Definition

risk profile

What is a risk profile?

A risk profile is a quantitative analysis of the types of threats an organization, asset, project or individual faces.

The goal of a risk profile is to provide a nonsubjective understanding of risk by assigning numerical values to variables representing different types of threats and the dangers they pose.

Each organization has its own unique risk profile, based on the assets it wants to protect, the goals it wants to achieve, its ability to handle risks and its willingness to do so.

Organizations use risk profiles to align their strategy and actions with their risk appetite, that is, the level of risk they are willing to accept after the relevant controls have been put in place.

In the enterprise, the ability of a management team to understand and measure gaps between the company's risk profile and its risk appetite is an important aspect of running a successful enterprise risk management program.

In finance, a risk profile can be a useful tool for discussing and evaluating a potential investment's ability to maximize return on investment while minimizing risk.

Individuals can also develop a risk profile as they seek to make decisions that align with their risk appetite. For example, individuals often develop a risk profile to help them make investment decisions that aren't too risky for them but still enable them to set and reach financial objectives.

What is included in a risk profile?

A risk profile considers the following:

  • the nature of the threats which face an organization as it operates and works toward its objectives;
  • the degree to which those threats could adversely impact the organization;
  • the likelihood that those threats will have an impact on the organization;
  • the type of disruptions that could occur if those threats impact the organization;
  • the costs associated with each type of risk; and
  • the controls that the organization has in place to manage or mitigate the identified risks that face the organization.

What types of risk should be accounted for?

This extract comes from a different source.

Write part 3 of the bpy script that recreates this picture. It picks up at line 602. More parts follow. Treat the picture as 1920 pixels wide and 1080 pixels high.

As noted, every enterprise has its own unique mix of risk factors, but those risks generally fall within one of four risk categories:

  1. Strategic risks. These could come from outside forces, such as competitors entering new markets, technology innovations rendering the organization's products or services obsolete, or unexpected significant shifts in customer demands.
  2. Operational risks. These are issues that could disrupt the day-to-day running of the organization; supply chain problems, personnel issues, equipment malfunctions and disputes with third-party partners are some of the risks that could impact an organization and thus should be considered when developing a risk profile.
  3. Financial risks. These could include disruptions in cash flow, the lack of needed liquidity and interest rate fluctuations.
  4. Compliance, legal and regulatory risks. These could be the passage of new rules that could impact the organization, regulator findings of noncompliance that result in fines or legal actions, and lawsuits.
Risk appetite vs. risk tolerance: How do they differ?
Risk appetite is the amount of risk an organization is willing to accept to achieve its objectives. Risk tolerance is the acceptable deviation from the organization's risk appetite.

How to create a risk profile

Developing a risk profile should involve stakeholders throughout the enterprise who work together to complete the following tasks:

  1. Establish the organization's risk appetite, considering the enterprise capability to deal with risk, and its risk tolerance -- the deviation from risk appetite its willing to assume to accomplish specific goals.
  2. Identify all potential risks within each of the four risk categories listed above that could negatively impact their organization, the level of impact those risks could have and their probability of occurrence.
  3. Rank, or prioritize, risks based on the impact they could have on the enterprise, as well as the likelihood they could happen. An organization may want to develop a risk map, which is a visual representation of this information.
  4. Further rank risks by organizational units, risk types, geographies, strategic objectives and/or other relevant subcategories.
  5. Determine the format that best suits the presentation of the risk profile so that the information is readily understandable to the stakeholders who will use the profile for decision-making.
example of a color-coded heat map

Enterprise executives should work to include the risk profile as part of their strategic planning and ongoing decision-making processes. They should also use it to inform the governance and controls they implement to manage and mitigate risk.

Moreover, they should ensure that they revisit the risk profile on a regular cycle and update it whenever risks, the organization's appetite for risk or both significantly change.